Point Loads on an Existing Strip Footing

[Apache1]

I had a question come up on a residential basement remodel. As I don't do much residential work (or remodel work in general) I wasn't sure what to do here. As shown below the owner is going to remove a 12' section of bearing wall in their basement and replace it with a beam. The reactions on each end of the beam will be approximately 7 kips. There is an existing strip footing through this location that is 18" wide x 10" deep and has (2) #4 bars continuous in the bottom of the footing (the owner has their original plans from when they built a few years ago). Soil bearing is assumed to be 1,500 psf. If this was new construction I'd put a 30"x30" square spot footing at the locations of the point loads. Another engineer is telling me that it's fine to just bear the new columns onto the existing footing. In my mind 7 kips is too much for the existing strip footing. However, I'm not sure how to model this to show that it will or won't work as-is. It doesn't feel right to say that the existing footing acts as a beam that spreads the load out over the length of the footing. What do you all think?

 

[TheDW]

I'd be fine with it.

You need a 3'-2" length of footing to be 'activated' for 1500psf. I would check that the bottom bars are sufficient for flexure at that length and call it a day.

 

[XR250]

My guess is your soil bearing capacity is greater than 1500 PSF

 

[Apache1]

I'd be fine with it.

Ok, so at what point would you not be fine with it? Let's say the point loads were 12 kips? At that load I'd need 5'-4" of footing. Does that still sounds reasonable? I'm thinking about new construction where sometimes there are point loads of that size coming down on a strip footing. I normally would blow out the strip footing at that location with a 30"x30" square footing (for a load of 12 kips), but maybe that is overkill...

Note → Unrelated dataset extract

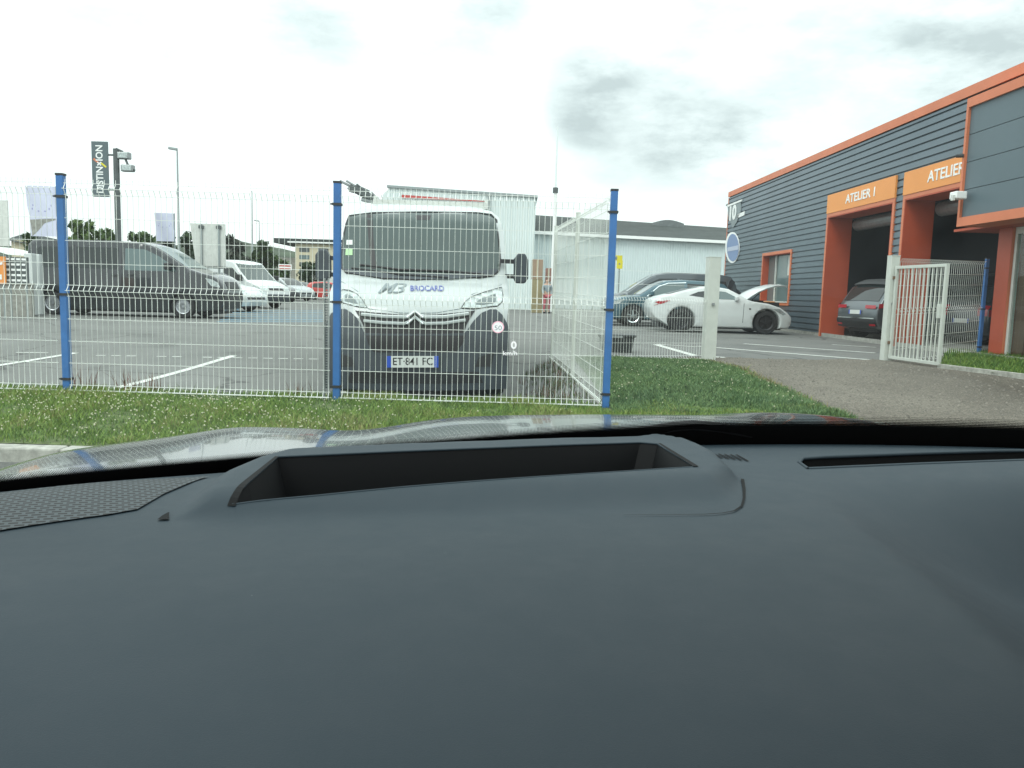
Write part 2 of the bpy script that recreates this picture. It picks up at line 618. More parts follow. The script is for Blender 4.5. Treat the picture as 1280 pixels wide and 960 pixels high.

My guess is your soil bearing capacity is greater than 1500 PSF

I'd think so as well, but without a soils report...

 

[phamENG]

I never assume an existing residential footing is reinforced, unless there's a design and detailed inspection records or we've cut it open to find out. Too often the bars are not put in correctly or at all (since they typically aren't required by the residential code here, and it's rare around here for an engineer to inspect houses - it's usually the city inspector just making sure it "looks right").

So I look at these as if they were plain concrete. It usually works out unless I have a really big load coming down.

If you want to do a more detailed analysis, look into beams on elastic foundations. But a simple uniform pressure analysis is typically all that is done (unless you're trying to justify a 1'-6"x8' strip footing for a point load. That would be a bit much.

 

[TheDW]

I've poured/doweled around an existing strip to make a spot footing when I wasn't comfortable with the existing itself. I'd look closer at the 12k load but that would be pushing it for sure.

 

[Apache1]

But a simple uniform pressure analysis is typically all that is done (unless you're trying to justify a 1'-6"x8' strip footing for a point load. That would be a bit much.

But what length of footing should be used for this uniform pressure analysis? I agree that an 8' length would be unreasonable. But what about 2' or 4' or 6'? I thought maybe there was some general rule of thumb that you guys use to come up with that length, but it sounds like there's not. I could save owners quite a bit of money if strip footings can be used to bear point loads up to a certain value. Before this thread I only considered an 18" wide x 10" deep strip footing good up to a point of 3.5 kip or so.

 

[phamENG]

A couple ways to look at it.

1) do a deflection check. with a uniform pressure, how does the footing deflect? Now take that deflected shape, and use it to modify the pressure profile. Assume that you still have the same average bearing pressure, but your highest and lowest pressure lie on a curve the same shape as that deflected shape you calculated. It's not perfect, but I'd say it's more conservative than uniform pressure. I'd do this for point loads with a large quantity of dead load and long term live load and/or settlement sensitive structures.

2) if your loading is mostly short term live load (as it is in a lot of wood framed houses), then I'd use half of the ACI beam depth limits for serviceability. Unless deflection is carefully checked, a reinforced concrete cantilever has to have a depth 'h' of at least l/8. Plain concrete requires you to neglect the bottom 2 inches of footings cast against the earth, so for a nominal 10" thick footing your 'reliable' thickness is h=8". 8x8"=64", or 5'4". So I'd go for a total length of 5'4" (two cantilevers of 2'8") for my uniform pressure assumption before seriously considering beam on elastic foundation or a brute force dig out the existing and add a pad.

For new construction, just widen the footing where it needs to be wider. It doesn't change the cost of a new build by enough to matter.

 

[skeletron]

Run beam-on-elastic foundation analysis for that line of strip.
Run the analysis with existing loads as a baseline.
Run the analysis with the new point loads.
Compare and fiddle with the "k" value of the soil springs to see where your bounds are.